Pero a menudo los grandes hombres no caen en la cuenta de lo realmente importante. Lo cierto es que fue Fedka, un cocinero de campaña (injustamente solo nos ha llegado su nombre de pila), quien tuvo la magnífica y trascendental idea de macerar un puñado de hojas en una garrafjta de vodka. El resultado fue del agrado del general, quién ordenó recolectar algunos especímenes para llevarlos de vuelta a su patria. Y el resto de la historia, como la especie continúo propagándose en los jardines europeos, pertenece ya a la leyenda. Algunos decenios más tarde, la “salvia rusa” (Perovskia atriplicifolia), que no es ni una salvia ni mucho menos rusa, parece ser que fue descubierta y ensalzada por el célebre jardinero irlandés William Robinson, autor del libro The Wild Garden (1870) y pionero en la experiencia de una jardinería más natural en contraste con las viejas y encorsetadas prácticas victorianas. Desde entonces, los diferentes cultivares de esta especie dan fe de una popularidad que ha ido en aumento a lo largo de los años en el paisajismo global.

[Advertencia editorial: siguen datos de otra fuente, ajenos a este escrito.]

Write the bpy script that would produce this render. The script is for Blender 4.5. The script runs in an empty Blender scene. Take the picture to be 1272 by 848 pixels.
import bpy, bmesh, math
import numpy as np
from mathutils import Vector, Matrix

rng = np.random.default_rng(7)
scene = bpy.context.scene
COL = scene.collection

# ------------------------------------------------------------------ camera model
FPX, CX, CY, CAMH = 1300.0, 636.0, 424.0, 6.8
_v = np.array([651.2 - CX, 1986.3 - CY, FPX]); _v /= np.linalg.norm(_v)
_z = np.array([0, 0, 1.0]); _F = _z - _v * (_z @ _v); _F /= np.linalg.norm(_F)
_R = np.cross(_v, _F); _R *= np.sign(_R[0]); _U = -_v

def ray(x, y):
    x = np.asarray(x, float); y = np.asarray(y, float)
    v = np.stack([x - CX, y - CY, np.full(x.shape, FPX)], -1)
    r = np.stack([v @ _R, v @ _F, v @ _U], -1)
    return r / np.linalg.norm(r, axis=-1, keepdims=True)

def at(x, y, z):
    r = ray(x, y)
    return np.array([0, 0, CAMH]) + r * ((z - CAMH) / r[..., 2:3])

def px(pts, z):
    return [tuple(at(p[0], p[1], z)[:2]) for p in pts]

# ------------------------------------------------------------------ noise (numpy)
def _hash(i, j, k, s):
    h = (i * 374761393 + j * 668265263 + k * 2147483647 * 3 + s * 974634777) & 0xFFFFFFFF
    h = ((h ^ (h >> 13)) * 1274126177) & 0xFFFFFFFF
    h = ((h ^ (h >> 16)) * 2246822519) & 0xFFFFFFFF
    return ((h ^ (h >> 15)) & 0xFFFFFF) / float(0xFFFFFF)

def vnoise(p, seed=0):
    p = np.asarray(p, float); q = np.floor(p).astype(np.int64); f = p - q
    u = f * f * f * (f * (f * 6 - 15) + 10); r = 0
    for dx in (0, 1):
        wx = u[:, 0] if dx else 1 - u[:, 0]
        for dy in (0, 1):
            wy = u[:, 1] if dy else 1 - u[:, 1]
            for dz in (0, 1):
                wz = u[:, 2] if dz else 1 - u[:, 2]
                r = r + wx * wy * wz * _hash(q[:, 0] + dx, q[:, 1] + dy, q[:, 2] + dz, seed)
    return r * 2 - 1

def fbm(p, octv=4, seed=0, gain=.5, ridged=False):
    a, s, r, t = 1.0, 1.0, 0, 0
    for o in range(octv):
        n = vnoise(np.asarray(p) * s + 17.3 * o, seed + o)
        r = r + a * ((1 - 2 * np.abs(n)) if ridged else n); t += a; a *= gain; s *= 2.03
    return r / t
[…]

Hasta el día de hoy, 180 inviernos después, seguimos disfrutando de este estupendo arbusto gracias al bueno de Fedka. La fotografía superior corresponde a la semana pasada, en la que padecimos máximas diurnas por encima de los 20ºC, cuando todavía estábamos viviendo la primavera adelantada que este año, por esta sierra de clima generalmente benigno, ha comenzado en pleno febrero, un mes tradicionalmente impredecible, más ahora en los tiempos convulsos que nos ha tocado vivir. Hoy parece que ha vuelto el invierno, aunque sea solamente para despedirse formalmente ya que su presencia entre nosotros ha resultado ciertamente exigua. De cualquier manera, los brotes de numerosas plantas silvestres y cultivadas, más o menos oportunistas, nos han sorprendido este año prácticamente un mes antes de lo habitual. Algunas especies puede que sufran estos días una paralización momentánea. Pero estos bruscos giros estacionales parecen no afectar gravemente a la buena salud de la que bien podríamos llamar “lavanda de Afganistán” o “romero de Pakistán” (precisamente es el género Rosmarinus el más cercano en el gran árbol de familia de las labiadas), una de esas plantas que gozan de lo que podemos llamar belleza estacional, una apariencia que varía con el transcurso de los meses y que siempre es capaz de mostrar su lado atractivo y salvaje.


En verano, gracias a su prolongada floración azul y etérea, a pleno sol.



Con los primeros fríos otoñales, a medida que se va desprendiendo del follaje y de sus flores marchitas, que van tomado un gastado y atractivo color violáceo.



En el invierno, totalmente desnuda su corteza plateada, cuando las delgadas panículas florales, ya secas, permanecen temblorosas en los ápices de las ramas, es el momento en el que suele intervenir la mano del jardinero y se quiebra ese equilibrio natural. Por este motivo, aunque la poda anual es necesaria (al menos desde un criterio paisajista), me gusta retrasar en la medida de lo posible esta actuación. Hace ahora un mes escaso que practicamos una poda corta en los arbustos, cuidadosamente, una rama tras otra, con la tijera de mano, para favorecer que las plantas se renueven y broten con más fuerza en la primavera.